Сословия одержали победу. Но поражение ордена позволило ему понять, в чем состоит его историческая правота, которую он отстаивал в этой битве. Эгоизм, проявляемый сословиями, был эгоизмом молодого территориального государства. Предводители Прусского союза не предполагали, что не пройдет и ста лет, как сословия «Королевской Пруссии», перешедшие под власть польской короны, будут лишены всех своих прав и войдут в состав польского государства. А ведь они мечтали о государстве, построенном по территориальному признаку, которым правили бы они сами.
Орден же представлял интересы империи. Конечно, теперь это была лишь тень Германии Гогенштауфенов, да и орден уже не был похож на общину Германа фон Зальца. Но даже когда идеи универсализма стали призраком и вокруг Германии возникли независимые национальные государства, и Германия, и орден продолжали оставаться воплощением идеи империи, поскольку немецкая нация по-прежнему была реальностью. Немецкий орден, основанный императорским домом и возмужавший в борьбе германских императоров за империю, был тесно связан с немецким дворянством, жил за счет высшего единства империи, оберегая его в своем прусском государстве. Право империи, которое он отстаивал, было выше права территории. Когда дело ордена обсуждалось на рейхстаге в Регенсбурге (орден к этому времени уже вступил в войну с Прусским союзом и Польшей), кардинал Николай Кузанский счел своим долгом предостеречь немцев, что раздор внутри немецкой нации может сделать ее предметом насмешек и добычей других народов.

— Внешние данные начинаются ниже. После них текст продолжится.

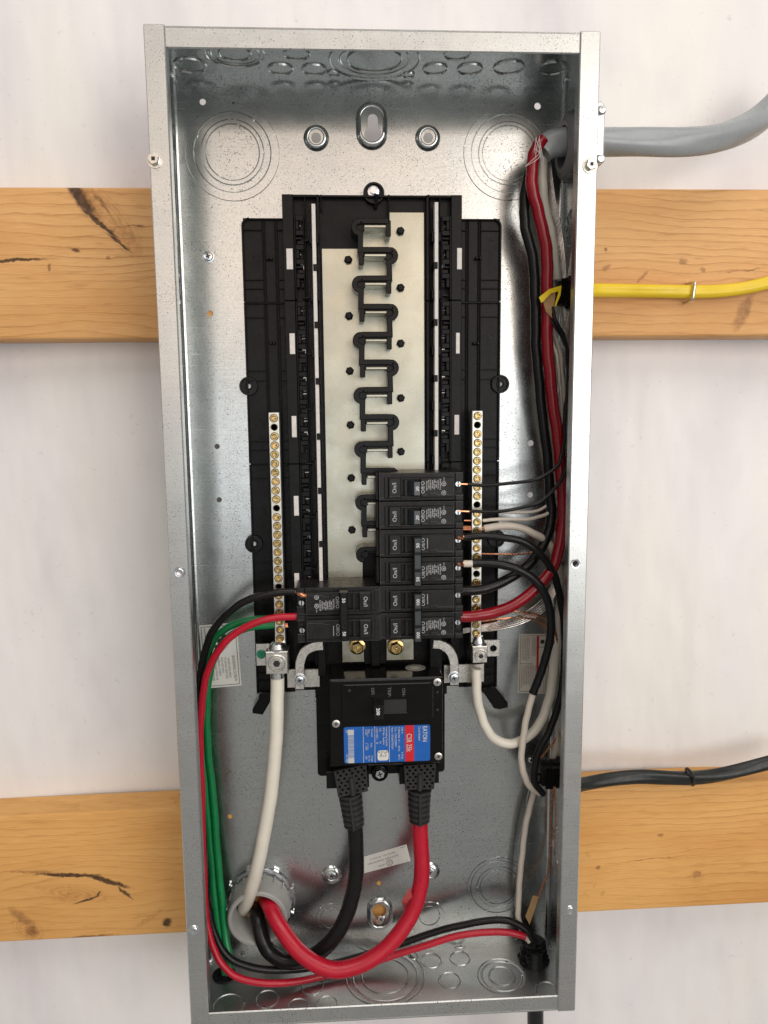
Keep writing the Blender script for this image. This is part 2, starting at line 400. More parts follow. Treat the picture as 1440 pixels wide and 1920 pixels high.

Еще живо было сознание, хотя уже ничем не подкрепленное, что земли ордена — это земли империи. С другой стороны, эти земли были отвоеваны орденом для немецкого народа, поэтому орден представлял здесь и его права. Сословные представители, перешедшие на сторону польского короля, изменили не только германской империи и немецкому народу, но и самой немецкой сущности орденских земель; пожалуй, они и сами это осознали, услышав от своих собратьев, сохранивших верность ордену: «Удалось нам не смешаться с вендской народностью и негерманцами, ибо хорошо нам известно, что плохо живется в тех землях, где правит негерманец, и видно то в Литве, Польше и далее». Точнее, пожалуй, и нельзя охарактеризовать историческую недальновидность изменников. Они внесли свой губительный вклад и в мирный договор, заключеный на озере Мельно в 1422 году, по которому орден отказался от Жемайтии и крепости Нессау на Висле, земель, переданных князем Конрадом Мазовецким тогда еще молодому орденскому государству, и в Брестский мирный договор 1435 года, который поставил крест на литовской политике ордена. По примеру польских и литовских дворян они дали дополнительные гарантии договоров. Так ради собственных интересов они разрушили орденское государство.

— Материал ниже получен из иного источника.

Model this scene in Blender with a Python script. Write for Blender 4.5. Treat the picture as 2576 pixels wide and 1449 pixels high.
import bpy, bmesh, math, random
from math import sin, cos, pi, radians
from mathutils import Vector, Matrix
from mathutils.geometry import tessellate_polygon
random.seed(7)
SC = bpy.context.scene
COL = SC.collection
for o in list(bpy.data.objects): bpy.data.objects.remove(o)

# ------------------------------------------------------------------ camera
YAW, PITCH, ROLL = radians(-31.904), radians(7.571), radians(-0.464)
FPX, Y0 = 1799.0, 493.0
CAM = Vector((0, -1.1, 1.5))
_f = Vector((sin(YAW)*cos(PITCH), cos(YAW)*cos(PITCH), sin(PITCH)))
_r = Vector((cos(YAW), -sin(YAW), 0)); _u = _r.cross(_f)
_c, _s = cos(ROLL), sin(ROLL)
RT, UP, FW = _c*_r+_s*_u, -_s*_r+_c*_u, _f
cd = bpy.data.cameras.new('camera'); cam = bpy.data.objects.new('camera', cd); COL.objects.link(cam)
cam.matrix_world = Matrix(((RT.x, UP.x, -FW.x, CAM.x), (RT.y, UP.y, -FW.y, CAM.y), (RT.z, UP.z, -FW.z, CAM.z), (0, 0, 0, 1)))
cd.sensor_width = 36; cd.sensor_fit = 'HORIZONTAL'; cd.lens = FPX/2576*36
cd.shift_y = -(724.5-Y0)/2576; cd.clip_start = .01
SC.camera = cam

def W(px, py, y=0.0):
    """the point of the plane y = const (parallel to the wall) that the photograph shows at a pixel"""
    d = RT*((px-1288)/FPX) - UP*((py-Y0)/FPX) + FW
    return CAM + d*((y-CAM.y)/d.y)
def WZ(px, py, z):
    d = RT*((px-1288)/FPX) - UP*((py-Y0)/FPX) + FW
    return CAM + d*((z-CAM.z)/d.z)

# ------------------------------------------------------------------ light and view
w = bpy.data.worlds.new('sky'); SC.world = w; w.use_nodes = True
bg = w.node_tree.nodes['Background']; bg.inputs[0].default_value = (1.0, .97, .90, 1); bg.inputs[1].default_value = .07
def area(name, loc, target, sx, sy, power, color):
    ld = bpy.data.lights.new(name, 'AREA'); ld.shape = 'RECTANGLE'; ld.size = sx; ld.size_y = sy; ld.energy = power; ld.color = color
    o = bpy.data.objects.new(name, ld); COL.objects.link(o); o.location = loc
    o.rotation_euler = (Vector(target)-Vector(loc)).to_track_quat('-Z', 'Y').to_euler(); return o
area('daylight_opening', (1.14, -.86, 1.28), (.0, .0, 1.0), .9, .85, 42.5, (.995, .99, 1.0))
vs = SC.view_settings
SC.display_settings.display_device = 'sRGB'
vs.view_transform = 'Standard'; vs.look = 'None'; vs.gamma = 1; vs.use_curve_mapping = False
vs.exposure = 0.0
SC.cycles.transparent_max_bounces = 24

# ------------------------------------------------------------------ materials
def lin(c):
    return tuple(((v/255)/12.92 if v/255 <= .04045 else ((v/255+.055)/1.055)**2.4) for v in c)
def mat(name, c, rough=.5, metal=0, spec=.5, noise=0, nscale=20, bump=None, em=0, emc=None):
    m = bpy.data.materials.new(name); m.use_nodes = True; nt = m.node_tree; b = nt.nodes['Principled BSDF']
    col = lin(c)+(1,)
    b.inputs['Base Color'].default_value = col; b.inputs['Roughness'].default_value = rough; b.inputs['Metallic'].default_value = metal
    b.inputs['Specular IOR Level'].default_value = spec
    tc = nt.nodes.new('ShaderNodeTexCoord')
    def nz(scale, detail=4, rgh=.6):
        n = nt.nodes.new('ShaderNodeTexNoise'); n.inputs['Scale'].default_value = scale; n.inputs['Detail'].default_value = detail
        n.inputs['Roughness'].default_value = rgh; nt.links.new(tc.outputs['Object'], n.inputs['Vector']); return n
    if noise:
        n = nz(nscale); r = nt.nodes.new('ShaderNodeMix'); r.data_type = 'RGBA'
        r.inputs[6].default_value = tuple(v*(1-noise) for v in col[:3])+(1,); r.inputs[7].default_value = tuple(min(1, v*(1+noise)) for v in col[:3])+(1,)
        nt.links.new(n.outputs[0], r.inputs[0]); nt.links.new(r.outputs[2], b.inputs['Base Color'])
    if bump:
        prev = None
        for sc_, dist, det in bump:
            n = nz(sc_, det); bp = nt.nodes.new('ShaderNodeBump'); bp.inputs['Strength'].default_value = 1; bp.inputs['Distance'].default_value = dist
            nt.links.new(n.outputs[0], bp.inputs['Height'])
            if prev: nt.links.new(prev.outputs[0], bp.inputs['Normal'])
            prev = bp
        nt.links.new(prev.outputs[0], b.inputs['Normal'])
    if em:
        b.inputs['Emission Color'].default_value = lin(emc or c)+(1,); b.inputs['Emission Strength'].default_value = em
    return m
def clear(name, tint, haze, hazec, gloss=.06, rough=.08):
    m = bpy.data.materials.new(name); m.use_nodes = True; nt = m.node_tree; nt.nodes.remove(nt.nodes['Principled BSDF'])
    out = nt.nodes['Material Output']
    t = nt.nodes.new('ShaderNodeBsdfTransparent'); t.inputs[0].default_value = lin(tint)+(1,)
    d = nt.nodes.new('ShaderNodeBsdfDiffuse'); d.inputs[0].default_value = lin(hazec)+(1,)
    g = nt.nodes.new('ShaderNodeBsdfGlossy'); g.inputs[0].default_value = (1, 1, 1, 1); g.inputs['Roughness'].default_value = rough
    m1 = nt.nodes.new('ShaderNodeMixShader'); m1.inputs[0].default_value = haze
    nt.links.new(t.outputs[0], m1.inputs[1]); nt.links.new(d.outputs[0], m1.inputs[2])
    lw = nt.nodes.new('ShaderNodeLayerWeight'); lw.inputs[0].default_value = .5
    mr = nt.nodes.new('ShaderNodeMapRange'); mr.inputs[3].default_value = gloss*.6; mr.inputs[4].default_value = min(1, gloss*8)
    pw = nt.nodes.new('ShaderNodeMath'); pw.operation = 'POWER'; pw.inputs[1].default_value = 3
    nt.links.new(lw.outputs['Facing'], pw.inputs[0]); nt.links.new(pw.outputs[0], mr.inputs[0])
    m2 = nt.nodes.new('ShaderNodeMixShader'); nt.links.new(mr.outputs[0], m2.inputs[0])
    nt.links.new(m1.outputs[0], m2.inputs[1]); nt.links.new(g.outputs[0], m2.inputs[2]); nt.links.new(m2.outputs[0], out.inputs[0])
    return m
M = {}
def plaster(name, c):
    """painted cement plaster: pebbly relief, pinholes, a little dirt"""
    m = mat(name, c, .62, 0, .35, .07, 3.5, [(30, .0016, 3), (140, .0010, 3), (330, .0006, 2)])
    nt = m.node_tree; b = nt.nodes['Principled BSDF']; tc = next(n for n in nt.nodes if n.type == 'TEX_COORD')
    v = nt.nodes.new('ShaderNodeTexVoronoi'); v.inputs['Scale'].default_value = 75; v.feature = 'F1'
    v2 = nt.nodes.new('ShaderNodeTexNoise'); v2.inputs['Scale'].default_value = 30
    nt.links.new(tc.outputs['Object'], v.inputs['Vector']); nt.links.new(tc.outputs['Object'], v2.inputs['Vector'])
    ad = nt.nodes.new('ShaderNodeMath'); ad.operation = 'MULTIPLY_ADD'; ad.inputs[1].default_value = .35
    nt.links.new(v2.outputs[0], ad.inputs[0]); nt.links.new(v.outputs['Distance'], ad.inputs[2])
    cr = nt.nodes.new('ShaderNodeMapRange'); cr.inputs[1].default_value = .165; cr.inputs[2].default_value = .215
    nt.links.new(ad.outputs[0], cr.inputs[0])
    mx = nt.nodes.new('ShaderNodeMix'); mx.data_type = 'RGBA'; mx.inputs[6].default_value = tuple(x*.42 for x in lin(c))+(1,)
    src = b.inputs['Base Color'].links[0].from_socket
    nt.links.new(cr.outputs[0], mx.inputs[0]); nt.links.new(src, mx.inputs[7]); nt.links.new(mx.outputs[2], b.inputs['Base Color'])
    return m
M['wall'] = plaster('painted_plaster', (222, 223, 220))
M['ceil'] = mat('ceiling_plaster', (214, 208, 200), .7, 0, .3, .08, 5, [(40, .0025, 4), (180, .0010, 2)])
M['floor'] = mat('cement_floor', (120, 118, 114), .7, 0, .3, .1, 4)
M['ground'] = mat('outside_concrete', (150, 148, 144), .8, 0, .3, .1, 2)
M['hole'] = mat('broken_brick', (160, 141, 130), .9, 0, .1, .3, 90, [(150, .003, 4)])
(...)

По второму Торнскому договору 1466 года империя лишилась своих прав не только в отношении отторгнутых земель ордена. Договор также требовал, чтобы великий магистр признал верховенство польского короля и принес ему присягу. Теперь лишь папа сохранял права сюзерена на этих землях, у императора таких прав уже не было. Кроме того, был уничтожен и национальный характер ордена: теперь половину братьев должны были составлять поляки. Это предписание никогда не соблюдалось. Однако сам факт его существования показывает, что и после поражения ордена враг по-прежнему видел в нем воплощение немецкого образа жизни. Несмотря ни на что, орден навсегда остался Немецким орденом.
По обе стороны границы, безжалостно проведенной вторым Торнским мирным договором, по-прежнему жили люди, ощущавшие себя пруссаками и гордившиеся этим. (Позднее Фридрих Великий вновь объединил эти земли. Однако это произошло уже на другом этапе истории и не имеет отношения к Западной Пруссии, находившейся под властью польского короля.) Прусские земли, оставшиеся под властью ордена, включились в дальнейшее историческое развитие.

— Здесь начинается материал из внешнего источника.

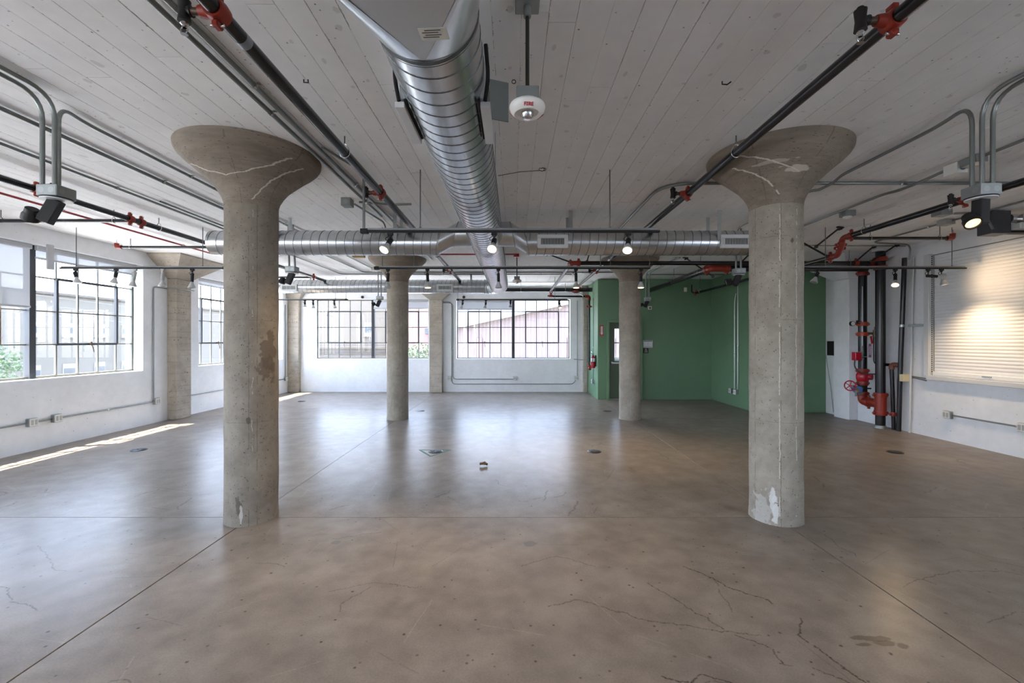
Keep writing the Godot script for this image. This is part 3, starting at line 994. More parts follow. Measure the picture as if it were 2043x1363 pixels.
	part(e, "cylinder", MB.new().lathe([Vector2(0.0, 0), Vector2(0.056, 0.0), Vector2(0.06, 0.02), Vector2(0.06, 0.26), Vector2(0.05, 0.30), Vector2(0.022, 0.335), Vector2(0.018, 0.35)], 16, xf), M.red_gloss)
	part(e, "label_band", MB.new().lathe([Vector2(0.0605, 0.17), Vector2(0.0605, 0.265)], 16, xf), M.sign_white)
	part(e, "valve", MB.new().lathe([Vector2(0.016, 0.35), Vector2(0.016, 0.39), Vector2(0.0, 0.392)], 10, xf).box(Vector3(2.10, 1.21, -11.70), Vector3(0.03, 0.015, 0.11), 0.003).box(Vector3(2.10, 1.235, -11.70), Vector3(0.03, 0.012, 0.10), 0.003, Basis(Vector3(1, 0, 0), 0.25)), M.chrome)
	part(e, "hose", MB.new().tube(bent([Vector3(2.12, 1.19, -11.66), Vector3(2.10, 1.19, -11.6), Vector3(2.09, 0.95, -11.62)], 0.05), 0.009, 6), M.black_matte)
	part(e, "wall_bracket", MB.new().box(Vector3(2.2, 1.0, -11.72), Vector3(0.03, 0.3, 0.05), 0.004), M.black_matte)

# ---------------------------------------------------------------- columns and pilasters
const CAP := [[0.2075, 0.0], [0.209, 0.03], [0.222, 0.075], [0.255, 0.135], [0.30, 0.195], [0.372, 0.262], [0.442, 0.325], [0.50, 0.372], [0.54, 0.412], [0.556, 0.44], [0.56, 0.4695]]

func cap_v(r: float) -> float:
	var len := 0.0
	for i in range(1, CAP.size()):
		var a := Vector2(CAP[i - 1][0], CAP[i - 1][1])
		var b := Vector2(CAP[i][0], CAP[i][1])
		if r <= b.x:
			return len + a.distance_to(b) * (r - a.x) / maxf(b.x - a.x, 1e-5)
		len += a.distance_to(b)
	return len

func column(label: String, at: Vector3, sd: int, w: int, h: int, which: int) -> void:
	var o := thing("concrete_column", label, "column", at, "mushroom-capped round columns", "thing")
	var neck := 2.70
	var dark := Color("6b6256") if which == 0 else Color("7c7468")
	var lite := Color("9b9284") if which == 0 else Color("aea698")
	var im := mineral(w, h, sd, dark, lite, 0.006 * 512.0 / w, 0.0011, int(w * h / 330.0), 1.7 * w / 512.0)
	var X := func(deg: float) -> float: return fposmod(deg, 360.0) / 360.0 * w
	var Y := func(m: float) -> float: return m / neck * h
	var s := w / 512.0
	# lift joints and the vertical seams of the form
	for m in [1.72, 2.42, 0.86]:
		scratch(im, [Vector2(0, Y.call(m)), Vector2(w * 0.5, Y.call(m + 0.01)), Vector2(w - 1, Y.call(m))], 0.6 * s, 0.6, 0.3, sd + int(m * 10), Color("4b443b"), 0.5)
	for a in ([65.0, 48.0, 245.0] if which != 1 else [168.0, 110.0, 300.0]):
		scratch(im, [Vector2(X.call(a), 0), Vector2(X.call(a), h - 1)], 0.7 * s, 0.55, 0.25, sd + int(a), Color("3f382f"), 0.35)
	if which == 0:
		patch(im, Vector2(X.call(20), Y.call(1.42)), Vector2(30, 78), 0.30, Color("5b5044"), 5)
		patch(im, Vector2(X.call(30), Y.call(1.33)), Vector2(24, 40), 0.35, Color("5b5044"), 6)
		patch(im, Vector2(X.call(86), Y.call(0.16)), Vector2(10, 34), 0.4, Color("4c453c"), 7)
		patch(im, Vector2(X.call(80), Y.call(0.10)), Vector2(5, 34), 0.3, Color("c9c4bb"), 8)
		patch(im, Vector2(X.call(66), Y.call(0.88)), Vector2(7, 9), 0.3, Color("4c453c"), 9)
		scratch(im, [Vector2(X.call(57), Y.call(2.65)), Vector2(X.call(57), Y.call(2.3)), Vector2(X.call(58), Y.call(0.4))], 0.8, 0.4, 0.5, 71, Color("d6d0c5"), 0.75)
	elif which == 1:
		patch(im, Vector2(X.call(121), Y.call(0.12)), Vector2(10, 44), 0.1, Color("d9d8d4"), 15)
		patch(im, Vector2(X.call(127), Y.call(0.20)), Vector2(8, 36), 0.15, Color("d9d8d4"), 16)
		patch(im, Vector2(X.call(150), Y.call(0.1)), Vector2(36, 60), 0.55, Color("cfcfcb"), 17)
		for a in [112.0, 74.0]:
			scratch(im, [Vector2(X.call(a), Y.call(2.65)), Vector2(X.call(a + 1), Y.call(1.4)), Vector2(X.call(a), Y.call(0.08))], 1.1, 0.25, 0.5, int(a), Color("dcd6cb"), 0.35)
		patch(im, Vector2(X.call(86), Y.call(2.38)), Vector2(7, 9), 0.35, Color("4a4239"), 18)
	else:
		scratch(im, [Vector2(X.call(100), Y.call(0.1)), Vector2(X.call(100), Y.call(0.8))], 1.0 * s, 0.4, 0.4, 33, Color("cfcac0"), 0.5)
	var m := flat("column_%d" % sd, "ffffff", 0.82)
	m.albedo_texture = tex(im)
	m.heightmap_enabled = true
	m.heightmap_texture = grey_tex(256, 256, sd + 9, 0.08, 0.2, 0.8)
	m.heightmap_scale = 0.4
	var xf := Transform3D(Basis(), at)
	var rows := []
	for i in 28:
		var y := neck * i / 27.0
		var r := 0.2075 + (0.004 if i == 0 else 0.0)
		var row := PackedVector3Array()
		for j in 65:
			var a := TAU * (j % 64) / 64.0
			var rr := r + 0.0016 * sin(a * 5.0 + i * 0.9 + sd) + 0.0011 * sin(a * 11.0 - i * 1.7)
			row.append(at + Vector3(cos(a) * rr, y, sin(a) * rr))
		rows.append(row)
	part(o, "shaft", MB.new().grid(rows, true, 1.0, 1.0 / neck), m)
	# flared capital
	var cw := w
	var ch := int(h * 0.45)
	var total := cap_v(9.0)
	var ci := mineral(cw, ch, sd + 40, Color("6e6457"), Color("9a8e80"), 0.006 * 512.0 / w, 0.0011, int(cw * ch / 360.0), 1.8 * s)
	var V := func(r: float) -> float: return cap_v(r) / total * (ch - 1)
	for r in [0.212, 0.40]:
		scratch(ci, [Vector2(0, V.call(r)), Vector2(cw * 0.5, V.call(r) + 2), Vector2(cw - 1, V.call(r))], 0.7 * s, 0.5, 0.3, sd + int(r * 99), Color("4b443b"), 0.25)
	for k in 6:
		var a := 20.0 + k * 60.0
		scratch(ci, [Vector2(X.call(a), 0), Vector2(X.call(a - 2), ch - 1)], 0.6 * s, 0.55, 0.3, sd + k, Color("463f36"), 0.35)
	var lines := []
	if which == 0:
		lines = [[[152, 0.44], [122, 0.34], [95, 0.30], [66, 0.33], [40, 0.40], [24, 0.50]], [[4, 0.47], [25, 0.34], [46, 0.235], [59, 0.21]]]
	elif which == 1:
		lines = [[[166, 0.44], [140, 0.32], [114, 0.22]], [[151, 0.50], [128, 0.42], [108, 0.36], [90, 0.32]]]
		patch(ci, Vector2(X.call(95), V.call(0.345)), Vector2(26, 22), 0.25, Color("cfc6b8"), 44)
		patch(ci, Vector2(X.call(122), V.call(0.40)), Vector2(34, 16), 0.4, Color("c4bbad"), 45)
	for ln in lines:
		var pts := []
		for q in ln:
			pts.append(Vector2(X.call(q[0]), V.call(q[1])))
		scratch(ci, pts, 2.0 * s, 0.18, 0.6, sd + 77, Color("cfc6b9"), 0.05)
	var cmn := flat("capital_%d" % sd, "ffffff", 0.85)
	cmn.albedo_texture = tex(ci)
	cmn.heightmap_enabled = true
	cmn.heightmap_texture = m.heightmap_texture
	cmn.heightmap_scale = 0.4
	var crow := []
	for q in CAP:
		var row := PackedVector3Array()
		for j in 73:
			var a := TAU * (j % 72) / 72.0
			row.append(at + Vector3(cos(a) * q[0], neck + q[1], sin(a) * q[0]))
		crow.append(row)
	part(o, "capital", MB.new().grid(crow, true, 1.0, 1.0 / total), cmn)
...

Однако орден уже не принимал в нем деятельного участия. Он не мог пожаловаться на отсутствие мужественных людей. Пока существовало орденское государство, всегда находились люди, готовые подняться против превратностей судьбы и попытаться побороть ее. До самого конца орден боролся в Пруссии за государственную свободу, желая сбросить кандалы второго Торнского мирного договора. Каждый раз вновь избранный великий магистр до последнего оттягивал момент принесения позорной присяги польскому королю, пока его к тому не принуждали. Мужество и воинская доблесть по-прежнему были присущи братьям, но не потому, что они входили в понятие монашеского послушания, а потому что германские дворяне, пополнявшие собой ряды ордена, впитывали это с молоком матери.